Pocas tendencias son tan necesarias como la que procura fortalecer a las familias en todas sus declinaciones y a la vez cuestiona gran parte de las costumbres que han moldeado los roles de género. Género y sexo nunca pueden ser una cárcel. Pero cuán absurdo resulta berrear por el símbolo, como esas ligas que trinan por la hegemonía del color rosa, las muñecas sexualizadas o las cocinitas. Serán las propias niñas quienes aún en tierna edad acabarán expulsándolas de sus cuartos, se vestirán de negro y cambiarán de ídolos. Afortunadamente, y a diferencia de la hija de Cayetana Álvarez de Toledo, mi hija pequeña no vio a Gaspar en la cabalgata madrileña, estaba acatarrada en casa y cuando salió por la tele Melchor con su disfraz de mago Merlín me dijo: “Mamá, estos Reyes no son los de verdad, ¿no?”. Y apagamos la tele.

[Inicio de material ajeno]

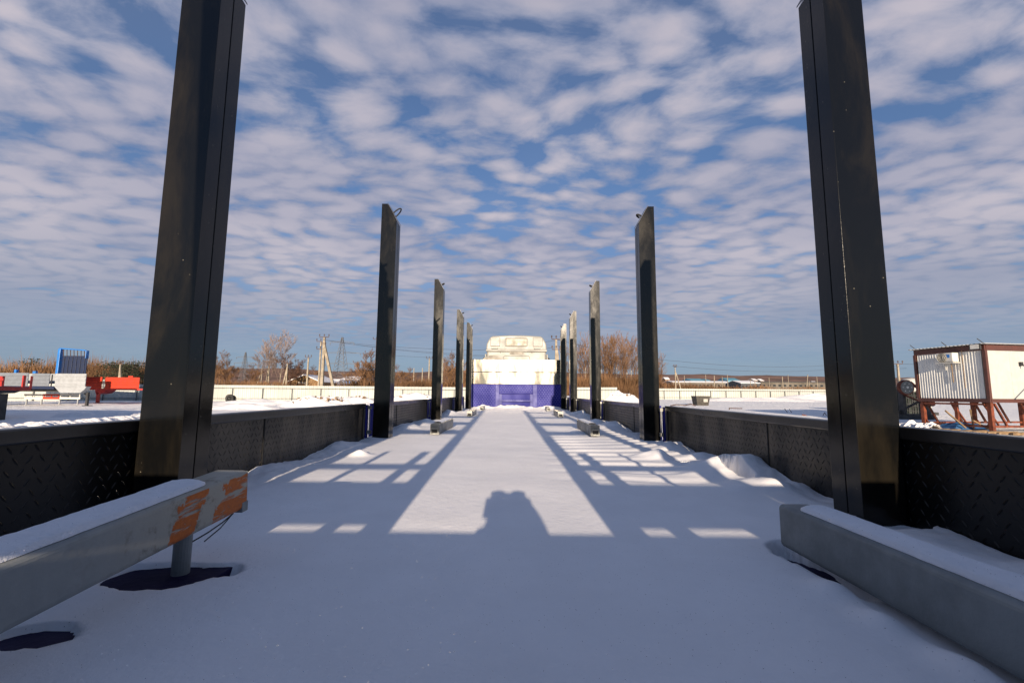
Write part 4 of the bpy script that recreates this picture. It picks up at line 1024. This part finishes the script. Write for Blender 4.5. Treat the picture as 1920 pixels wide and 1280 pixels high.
# orange-red trailer
YR = 40; orr = G(200, YR); ro = empty('red_trailer', orr, label='orange red dropside trailer showing between grey trailer and large left stake', cat='trailer', group='trailers parked at the left')
side_panel(155, 192, 706.5, 728, YR, M_ORANGE, orr, ro, 4); side_panel(196, 262, 707.5, 729, YR, M_ORANGE, orr, ro, 4)
mb = MB(); box_px(mb, 241, 704.5, 250, 708, YR, .1, orr, -.05); mb.build('catch', M_ORANGE, ro)
for px in (192.6, 194.6): mb = MB(); box_px(mb, px, 711, px+1.0, 726, YR, .05, orr, -.01); mb.build('latch', M_WHITEP, ro)
mb = MB(); box_px(mb, 155, 728.5, 300, 730.6, YR, 2.4, orr, .03); mb.build('deck_frame', M_RED, ro)
mb = MB(); a = P(168, 730, YR)-orr; b = P(190, 730, YR)-orr; c = P(180, 737, YR)-orr; e = P(170, 739, YR)-orr; mb.prism([(a.x,a.z),(b.x,b.z),(c.x,c.z),(e.x,e.z)], .5, 1.6); mb.build('gooseneck', M_RED, ro)
mb = MB(); ground_leg(mb, 174, YR, .2, P(174, 736, YR).z, orr, .5); g = G(174, YR); mb.box(g.x-orr.x-.24, g.x-orr.x+.24, .4, .9, 0, .06); mb.build('landing_leg', M_RED, ro)
wheels(ro, [G(px, YR).x-orr.x for px in (300, 330)])
# nearest red stake trailer, only its end in view
YN = 21; on = G(20, YN); ro = empty('red_trailer', on, label='dark red flatbed with short stakes, cut by the left edge of the photo', cat='trailer', group='trailers parked at the left')
mb = MB(); box_px(mb, -240, 724, -48, 730, YN, 2.5, on); mb.build('deck_frame', M_RED, ro)
for a, b, c in ((-6, 5, 705), (39, 45, 703.5), (54.5, 58, 705)): mb = MB(); box_px(mb, a, c, b, 729, YN+2.4, .12, on, 0); mb.build('stake', M_RED, ro)
mb = MB(); box_px(mb, -60, 709, 9, 713, YN+2.4, .05, on, -.06); mb.build('stake_rail', M_RED, ro)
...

Por supuesto, a mis amigos gais y solteros les fascinó, todo tan Chueca y tan étnico.

Comprendo el interés por las políticas sociales de la diferencia que esgrime Manuela Carmena –quien tuvo la excelente idea de sentar a jóvenes discapacitados donde antes se guardaban las sillas para los hijos de los vips–, pero discrepo de su desafío a la verosimilitud de una de las fantasías más tácitamente acordadas por los adultos: preservar la inocencia y la felicidad de los más pequeños el día de Reyes. Cierto es que la Epifanía de tres sabios astrónomos que atravesaron estepas y desiertos acabó convertida en una eufórica paquetería de juguetes. Pero, a pesar de comercializarse tanto como el amor, continúa reuniendo un misterio y deseo que ninguna doctrina debería cuestionar. Menos mal que la capacidad de reacción de los pequeños busca audaces subterfugios para mantener su sueño intocable: este año en Madrid los Reyes vinieron disfrazados.